— start Supplied data —

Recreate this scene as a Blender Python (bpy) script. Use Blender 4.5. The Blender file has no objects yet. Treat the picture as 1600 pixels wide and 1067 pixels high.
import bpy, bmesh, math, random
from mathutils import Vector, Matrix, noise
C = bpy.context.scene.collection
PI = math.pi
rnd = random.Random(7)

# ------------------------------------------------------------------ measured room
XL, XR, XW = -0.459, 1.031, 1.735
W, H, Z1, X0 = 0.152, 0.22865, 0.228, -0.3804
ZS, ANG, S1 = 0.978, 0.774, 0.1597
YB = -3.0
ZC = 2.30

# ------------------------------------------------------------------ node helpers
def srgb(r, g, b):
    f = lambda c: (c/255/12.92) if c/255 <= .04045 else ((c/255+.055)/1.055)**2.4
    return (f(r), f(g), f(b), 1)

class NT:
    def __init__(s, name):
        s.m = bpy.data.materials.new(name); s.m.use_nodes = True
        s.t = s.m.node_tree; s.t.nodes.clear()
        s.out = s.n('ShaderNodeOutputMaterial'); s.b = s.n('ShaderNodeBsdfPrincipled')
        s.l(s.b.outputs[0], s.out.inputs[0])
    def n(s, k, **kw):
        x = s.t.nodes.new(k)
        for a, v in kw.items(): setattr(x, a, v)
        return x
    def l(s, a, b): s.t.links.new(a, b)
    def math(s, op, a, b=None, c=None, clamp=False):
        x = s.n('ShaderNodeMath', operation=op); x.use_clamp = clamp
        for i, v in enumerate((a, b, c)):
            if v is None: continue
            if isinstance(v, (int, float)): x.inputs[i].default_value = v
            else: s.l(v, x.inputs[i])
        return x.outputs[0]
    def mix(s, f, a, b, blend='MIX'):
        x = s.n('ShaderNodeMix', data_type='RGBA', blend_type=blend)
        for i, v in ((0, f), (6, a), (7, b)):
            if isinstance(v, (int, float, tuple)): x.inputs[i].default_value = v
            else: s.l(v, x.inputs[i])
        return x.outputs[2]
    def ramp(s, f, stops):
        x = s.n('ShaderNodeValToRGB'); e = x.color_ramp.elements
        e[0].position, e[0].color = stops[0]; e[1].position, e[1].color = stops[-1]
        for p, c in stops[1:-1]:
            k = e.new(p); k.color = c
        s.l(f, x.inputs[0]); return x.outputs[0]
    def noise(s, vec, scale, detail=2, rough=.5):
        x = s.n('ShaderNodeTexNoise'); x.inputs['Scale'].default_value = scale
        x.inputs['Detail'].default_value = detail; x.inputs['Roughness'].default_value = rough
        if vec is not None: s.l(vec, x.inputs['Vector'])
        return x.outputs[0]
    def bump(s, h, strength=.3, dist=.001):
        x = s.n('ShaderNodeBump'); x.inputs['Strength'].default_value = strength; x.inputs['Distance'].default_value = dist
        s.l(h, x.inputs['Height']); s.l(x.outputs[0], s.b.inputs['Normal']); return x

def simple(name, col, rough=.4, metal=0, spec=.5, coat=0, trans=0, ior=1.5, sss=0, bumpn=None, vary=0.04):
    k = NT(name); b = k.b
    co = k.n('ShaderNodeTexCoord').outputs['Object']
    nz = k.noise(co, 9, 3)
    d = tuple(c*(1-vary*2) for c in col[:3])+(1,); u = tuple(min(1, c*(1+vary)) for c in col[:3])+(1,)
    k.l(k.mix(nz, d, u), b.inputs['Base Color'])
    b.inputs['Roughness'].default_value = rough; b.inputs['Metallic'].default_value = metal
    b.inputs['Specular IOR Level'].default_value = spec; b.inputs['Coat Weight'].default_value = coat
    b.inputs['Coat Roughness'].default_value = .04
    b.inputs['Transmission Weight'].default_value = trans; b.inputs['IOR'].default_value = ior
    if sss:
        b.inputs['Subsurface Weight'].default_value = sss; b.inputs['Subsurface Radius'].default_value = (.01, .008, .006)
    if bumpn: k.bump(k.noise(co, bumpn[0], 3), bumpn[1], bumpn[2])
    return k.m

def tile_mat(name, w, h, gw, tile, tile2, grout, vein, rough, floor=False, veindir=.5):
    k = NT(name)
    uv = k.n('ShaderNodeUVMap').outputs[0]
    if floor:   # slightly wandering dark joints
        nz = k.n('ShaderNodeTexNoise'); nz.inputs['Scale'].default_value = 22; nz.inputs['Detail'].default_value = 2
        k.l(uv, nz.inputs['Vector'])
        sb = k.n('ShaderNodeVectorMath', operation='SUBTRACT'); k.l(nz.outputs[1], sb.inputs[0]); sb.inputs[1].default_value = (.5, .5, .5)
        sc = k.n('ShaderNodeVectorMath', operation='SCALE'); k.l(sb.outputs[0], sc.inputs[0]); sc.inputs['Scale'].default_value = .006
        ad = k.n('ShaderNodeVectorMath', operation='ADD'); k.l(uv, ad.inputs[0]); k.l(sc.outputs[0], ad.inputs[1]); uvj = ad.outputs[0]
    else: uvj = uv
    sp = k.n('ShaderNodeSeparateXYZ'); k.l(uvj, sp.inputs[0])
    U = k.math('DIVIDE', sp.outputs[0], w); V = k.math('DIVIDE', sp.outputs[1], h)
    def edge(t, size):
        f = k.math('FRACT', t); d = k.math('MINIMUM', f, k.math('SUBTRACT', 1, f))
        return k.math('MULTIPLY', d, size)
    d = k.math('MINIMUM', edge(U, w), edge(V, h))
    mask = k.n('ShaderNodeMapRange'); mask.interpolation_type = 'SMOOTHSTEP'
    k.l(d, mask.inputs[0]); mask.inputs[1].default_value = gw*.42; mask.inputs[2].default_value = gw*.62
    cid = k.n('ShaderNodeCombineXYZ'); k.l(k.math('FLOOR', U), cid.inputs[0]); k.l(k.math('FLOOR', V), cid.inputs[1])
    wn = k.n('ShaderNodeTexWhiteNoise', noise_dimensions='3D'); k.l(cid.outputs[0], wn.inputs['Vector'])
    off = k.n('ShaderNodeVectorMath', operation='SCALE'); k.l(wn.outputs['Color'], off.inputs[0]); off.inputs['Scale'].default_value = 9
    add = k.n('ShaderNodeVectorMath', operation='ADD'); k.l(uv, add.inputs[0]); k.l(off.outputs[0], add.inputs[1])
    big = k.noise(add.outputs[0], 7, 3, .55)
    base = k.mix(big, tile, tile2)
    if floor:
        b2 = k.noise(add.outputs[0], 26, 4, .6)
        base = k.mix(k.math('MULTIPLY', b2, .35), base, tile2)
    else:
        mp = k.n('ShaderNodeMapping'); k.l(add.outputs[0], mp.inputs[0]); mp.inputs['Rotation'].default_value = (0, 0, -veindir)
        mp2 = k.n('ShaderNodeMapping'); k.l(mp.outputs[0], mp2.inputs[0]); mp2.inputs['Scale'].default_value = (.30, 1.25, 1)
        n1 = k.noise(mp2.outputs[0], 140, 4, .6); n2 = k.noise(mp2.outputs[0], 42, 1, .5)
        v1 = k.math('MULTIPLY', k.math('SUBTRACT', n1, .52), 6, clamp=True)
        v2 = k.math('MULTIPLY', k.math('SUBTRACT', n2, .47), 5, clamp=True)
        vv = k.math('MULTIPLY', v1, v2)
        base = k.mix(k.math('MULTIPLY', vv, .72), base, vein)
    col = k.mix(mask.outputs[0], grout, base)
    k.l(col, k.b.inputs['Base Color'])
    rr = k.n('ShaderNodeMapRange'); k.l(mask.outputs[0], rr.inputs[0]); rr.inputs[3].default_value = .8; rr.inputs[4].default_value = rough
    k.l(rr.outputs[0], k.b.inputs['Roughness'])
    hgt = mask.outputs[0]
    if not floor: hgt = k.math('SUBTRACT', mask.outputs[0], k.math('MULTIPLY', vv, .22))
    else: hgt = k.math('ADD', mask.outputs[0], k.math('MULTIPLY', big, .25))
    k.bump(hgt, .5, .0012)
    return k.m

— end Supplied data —

▶ [Problem details]: Write out the entire listing exactly.

▶ [Written answer]:
Recreate this scene as a Blender Python (bpy) script. Use Blender 4.5. The Blender file has no objects yet. Treat the picture as 1600 pixels wide and 1067 pixels high.
import bpy, bmesh, math, random
from mathutils import Vector, Matrix, noise
C = bpy.context.scene.collection
PI = math.pi
rnd = random.Random(7)

# ------------------------------------------------------------------ measured room
XL, XR, XW = -0.459, 1.031, 1.735
W, H, Z1, X0 = 0.152, 0.22865, 0.228, -0.3804
ZS, ANG, S1 = 0.978, 0.774, 0.1597
YB = -3.0
ZC = 2.30

# ------------------------------------------------------------------ node helpers
def srgb(r, g, b):
    f = lambda c: (c/255/12.92) if c/255 <= .04045 else ((c/255+.055)/1.055)**2.4
    return (f(r), f(g), f(b), 1)

class NT:
    def __init__(s, name):
        s.m = bpy.data.materials.new(name); s.m.use_nodes = True
        s.t = s.m.node_tree; s.t.nodes.clear()
        s.out = s.n('ShaderNodeOutputMaterial'); s.b = s.n('ShaderNodeBsdfPrincipled')
        s.l(s.b.outputs[0], s.out.inputs[0])
    def n(s, k, **kw):
        x = s.t.nodes.new(k)
        for a, v in kw.items(): setattr(x, a, v)
        return x
    def l(s, a, b): s.t.links.new(a, b)
    def math(s, op, a, b=None, c=None, clamp=False):
        x = s.n('ShaderNodeMath', operation=op); x.use_clamp = clamp
        for i, v in enumerate((a, b, c)):
            if v is None: continue
            if isinstance(v, (int, float)): x.inputs[i].default_value = v
            else: s.l(v, x.inputs[i])
        return x.outputs[0]
    def mix(s, f, a, b, blend='MIX'):
        x = s.n('ShaderNodeMix', data_type='RGBA', blend_type=blend)
        for i, v in ((0, f), (6, a), (7, b)):
            if isinstance(v, (int, float, tuple)): x.inputs[i].default_value = v
            else: s.l(v, x.inputs[i])
        return x.outputs[2]
    def ramp(s, f, stops):
        x = s.n('ShaderNodeValToRGB'); e = x.color_ramp.elements
        e[0].position, e[0].color = stops[0]; e[1].position, e[1].color = stops[-1]
        for p, c in stops[1:-1]:
            k = e.new(p); k.color = c
        s.l(f, x.inputs[0]); return x.outputs[0]
    def noise(s, vec, scale, detail=2, rough=.5):
        x = s.n('ShaderNodeTexNoise'); x.inputs['Scale'].default_value = scale
        x.inputs['Detail'].default_value = detail; x.inputs['Roughness'].default_value = rough
        if vec is not None: s.l(vec, x.inputs['Vector'])
        return x.outputs[0]
    def bump(s, h, strength=.3, dist=.001):
        x = s.n('ShaderNodeBump'); x.inputs['Strength'].default_value = strength; x.inputs['Distance'].default_value = dist
        s.l(h, x.inputs['Height']); s.l(x.outputs[0], s.b.inputs['Normal']); return x

def simple(name, col, rough=.4, metal=0, spec=.5, coat=0, trans=0, ior=1.5, sss=0, bumpn=None, vary=0.04):
    k = NT(name); b = k.b
    co = k.n('ShaderNodeTexCoord').outputs['Object']
    nz = k.noise(co, 9, 3)
    d = tuple(c*(1-vary*2) for c in col[:3])+(1,); u = tuple(min(1, c*(1+vary)) for c in col[:3])+(1,)
    k.l(k.mix(nz, d, u), b.inputs['Base Color'])
    b.inputs['Roughness'].default_value = rough; b.inputs['Metallic'].default_value = metal
    b.inputs['Specular IOR Level'].default_value = spec; b.inputs['Coat Weight'].default_value = coat
    b.inputs['Coat Roughness'].default_value = .04
    b.inputs['Transmission Weight'].default_value = trans; b.inputs['IOR'].default_value = ior
    if sss:
        b.inputs['Subsurface Weight'].default_value = sss; b.inputs['Subsurface Radius'].default_value = (.01, .008, .006)
    if bumpn: k.bump(k.noise(co, bumpn[0], 3), bumpn[1], bumpn[2])
    return k.m

def tile_mat(name, w, h, gw, tile, tile2, grout, vein, rough, floor=False, veindir=.5):
    k = NT(name)
    uv = k.n('ShaderNodeUVMap').outputs[0]
    if floor:   # slightly wandering dark joints
        nz = k.n('ShaderNodeTexNoise'); nz.inputs['Scale'].default_value = 22; nz.inputs['Detail'].default_value = 2
        k.l(uv, nz.inputs['Vector'])
        sb = k.n('ShaderNodeVectorMath', operation='SUBTRACT'); k.l(nz.outputs[1], sb.inputs[0]); sb.inputs[1].default_value = (.5, .5, .5)
        sc = k.n('ShaderNodeVectorMath', operation='SCALE'); k.l(sb.outputs[0], sc.inputs[0]); sc.inputs['Scale'].default_value = .006
        ad = k.n('ShaderNodeVectorMath', operation='ADD'); k.l(uv, ad.inputs[0]); k.l(sc.outputs[0], ad.inputs[1]); uvj = ad.outputs[0]
    else: uvj = uv
    sp = k.n('ShaderNodeSeparateXYZ'); k.l(uvj, sp.inputs[0])
    U = k.math('DIVIDE', sp.outputs[0], w); V = k.math('DIVIDE', sp.outputs[1], h)
    def edge(t, size):
        f = k.math('FRACT', t); d = k.math('MINIMUM', f, k.math('SUBTRACT', 1, f))
        return k.math('MULTIPLY', d, size)
    d = k.math('MINIMUM', edge(U, w), edge(V, h))
    mask = k.n('ShaderNodeMapRange'); mask.interpolation_type = 'SMOOTHSTEP'
    k.l(d, mask.inputs[0]); mask.inputs[1].default_value = gw*.42; mask.inputs[2].default_value = gw*.62
    cid = k.n('ShaderNodeCombineXYZ'); k.l(k.math('FLOOR', U), cid.inputs[0]); k.l(k.math('FLOOR', V), cid.inputs[1])
    wn = k.n('ShaderNodeTexWhiteNoise', noise_dimensions='3D'); k.l(cid.outputs[0], wn.inputs['Vector'])
    off = k.n('ShaderNodeVectorMath', operation='SCALE'); k.l(wn.outputs['Color'], off.inputs[0]); off.inputs['Scale'].default_value = 9
    add = k.n('ShaderNodeVectorMath', operation='ADD'); k.l(uv, add.inputs[0]); k.l(off.outputs[0], add.inputs[1])
    big = k.noise(add.outputs[0], 7, 3, .55)
    base = k.mix(big, tile, tile2)
    if floor:
        b2 = k.noise(add.outputs[0], 26, 4, .6)
        base = k.mix(k.math('MULTIPLY', b2, .35), base, tile2)
    else:
        mp = k.n('ShaderNodeMapping'); k.l(add.outputs[0], mp.inputs[0]); mp.inputs['Rotation'].default_value = (0, 0, -veindir)
        mp2 = k.n('ShaderNodeMapping'); k.l(mp.outputs[0], mp2.inputs[0]); mp2.inputs['Scale'].default_value = (.30, 1.25, 1)
        n1 = k.noise(mp2.outputs[0], 140, 4, .6); n2 = k.noise(mp2.outputs[0], 42, 1, .5)
        v1 = k.math('MULTIPLY', k.math('SUBTRACT', n1, .52), 6, clamp=True)
        v2 = k.math('MULTIPLY', k.math('SUBTRACT', n2, .47), 5, clamp=True)
        vv = k.math('MULTIPLY', v1, v2)
        base = k.mix(k.math('MULTIPLY', vv, .72), base, vein)
    col = k.mix(mask.outputs[0], grout, base)
    k.l(col, k.b.inputs['Base Color'])
    rr = k.n('ShaderNodeMapRange'); k.l(mask.outputs[0], rr.inputs[0]); rr.inputs[3].default_value = .8; rr.inputs[4].default_value = rough
    k.l(rr.outputs[0], k.b.inputs['Roughness'])
    hgt = mask.outputs[0]
    if not floor: hgt = k.math('SUBTRACT', mask.outputs[0], k.math('MULTIPLY', vv, .22))
    else: hgt = k.math('ADD', mask.outputs[0], k.math('MULTIPLY', big, .25))
    k.bump(hgt, .5, .0012)
    return k.m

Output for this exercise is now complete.